Yo me quedé sentada en ese escalón, tal vez por miedo a olvidar esos cuentos de hadas si continuaba subiendo. Y en ese escalón descubrí que la infancia nos atraviesa hasta el día en que seamos viejos.

Escribo para niños porque pienso en los adultos que llegarán a ser, en las travesías que tendrán que atravesar, en los conflictos que llegarán y las preguntas que exigirán respuestas. Pienso en ellos como futuros adultos y en el mundo que habitarán, en los animales que solo llegarán a conocer por las leyendas que se cuenten sobre ellos, en los paisajes que a nosotros nos resultan tan familiares y que para ellos, posiblemente, solo hagan parte de la ficción. Pienso en el absurdo que supone para cualquiera el acto de crecer e intentar entender lo mucho que se pierde en el camino.

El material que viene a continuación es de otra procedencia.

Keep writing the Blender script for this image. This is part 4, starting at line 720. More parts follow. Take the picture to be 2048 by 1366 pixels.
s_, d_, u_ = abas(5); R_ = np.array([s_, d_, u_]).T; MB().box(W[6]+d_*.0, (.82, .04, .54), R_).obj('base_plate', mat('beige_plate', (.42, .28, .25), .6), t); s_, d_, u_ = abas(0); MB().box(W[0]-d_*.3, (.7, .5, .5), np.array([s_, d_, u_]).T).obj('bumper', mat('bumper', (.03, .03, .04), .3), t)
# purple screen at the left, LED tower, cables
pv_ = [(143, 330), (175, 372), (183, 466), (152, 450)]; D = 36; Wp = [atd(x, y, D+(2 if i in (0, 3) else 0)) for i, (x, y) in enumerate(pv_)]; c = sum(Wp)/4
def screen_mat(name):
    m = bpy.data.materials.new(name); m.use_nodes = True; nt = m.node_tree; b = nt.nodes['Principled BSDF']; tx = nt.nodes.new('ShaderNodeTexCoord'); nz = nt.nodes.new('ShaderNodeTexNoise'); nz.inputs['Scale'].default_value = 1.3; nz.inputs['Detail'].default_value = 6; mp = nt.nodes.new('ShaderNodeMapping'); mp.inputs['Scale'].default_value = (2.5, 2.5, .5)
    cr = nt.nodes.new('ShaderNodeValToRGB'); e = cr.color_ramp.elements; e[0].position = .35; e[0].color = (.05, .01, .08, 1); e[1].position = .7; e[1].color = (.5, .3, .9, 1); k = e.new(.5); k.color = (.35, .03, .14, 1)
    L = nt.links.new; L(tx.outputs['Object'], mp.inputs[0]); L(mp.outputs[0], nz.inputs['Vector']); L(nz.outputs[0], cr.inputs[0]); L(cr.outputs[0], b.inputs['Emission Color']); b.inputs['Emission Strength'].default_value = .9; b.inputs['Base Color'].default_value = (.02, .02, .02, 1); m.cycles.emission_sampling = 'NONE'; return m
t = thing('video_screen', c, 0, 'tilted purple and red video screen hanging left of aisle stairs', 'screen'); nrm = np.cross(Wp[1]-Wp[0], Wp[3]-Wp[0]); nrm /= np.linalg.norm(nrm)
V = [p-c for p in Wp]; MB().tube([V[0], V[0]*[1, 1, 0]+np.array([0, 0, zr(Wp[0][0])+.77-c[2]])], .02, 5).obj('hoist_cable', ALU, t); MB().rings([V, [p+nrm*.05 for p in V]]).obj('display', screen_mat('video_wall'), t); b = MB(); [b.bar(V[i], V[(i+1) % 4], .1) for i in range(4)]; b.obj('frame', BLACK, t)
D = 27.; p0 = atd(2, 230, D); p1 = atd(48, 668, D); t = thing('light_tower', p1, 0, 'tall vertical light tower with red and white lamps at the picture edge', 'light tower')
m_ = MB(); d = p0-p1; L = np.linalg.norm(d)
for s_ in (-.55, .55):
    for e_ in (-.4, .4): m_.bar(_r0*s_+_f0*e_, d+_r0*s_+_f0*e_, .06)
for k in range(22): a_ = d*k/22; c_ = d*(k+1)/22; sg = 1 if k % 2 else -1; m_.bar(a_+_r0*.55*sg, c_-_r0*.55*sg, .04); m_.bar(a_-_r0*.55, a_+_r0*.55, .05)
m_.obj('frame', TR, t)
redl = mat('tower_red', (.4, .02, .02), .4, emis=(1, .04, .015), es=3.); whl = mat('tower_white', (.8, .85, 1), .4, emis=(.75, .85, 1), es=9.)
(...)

Y si todas estas razones no fueran suficientes, escribo para niños porque intento relatarme mi propia infancia, porque la perspectiva (tal vez la única ventaja de ser adulta) me ha permitido ver lo que antes desconocía, porque ahora conozco las palabras con las que antes no contaba para describir la soledad, el miedo, la ausencia, el asombro, la alegría o el amor. Lo hago también como una manera de devolver el favor a todos aquellos mentores que me dieron la mano para transitar ese extraño camino que es crecer: Maurice Sendak, Roald Dahl, Michael Ende…

Escribir para niños es quizás la mayor hazaña que haya emprendido en mi vida, porque no solo se es escritor, sino también confidente, amigo, puente y refugio. Porque el lector infante (un término que encierra en sí mismo la razón para escribir: infante es, según su origen latín, “el que no habla”) necesita una voz. No una doctrina ni una moraleja, sino una voz, una apropiación del mundo, un puerto seguro para comprender aquello que, de otra manera, le será por siempre ajeno.

Tengo, además, una última razón oculta: escribo para niños porque, muy en el fondo de mi corazón, espero apelar a los adultos que hoy, por algún motivo, quieran reconciliarse con el niño que fueron, y encuentren entre las páginas el abrazo que hizo falta para sentirse respaldados.

No es fácil crecer. Duelen los huesos, pero también duele el alma. Los libros infantiles son un amuleto, una llave para desbloquear nuestra propia adultez. Las historias siempre serán una brújula que nos lleve a un lugar seguro: el de la reflexión.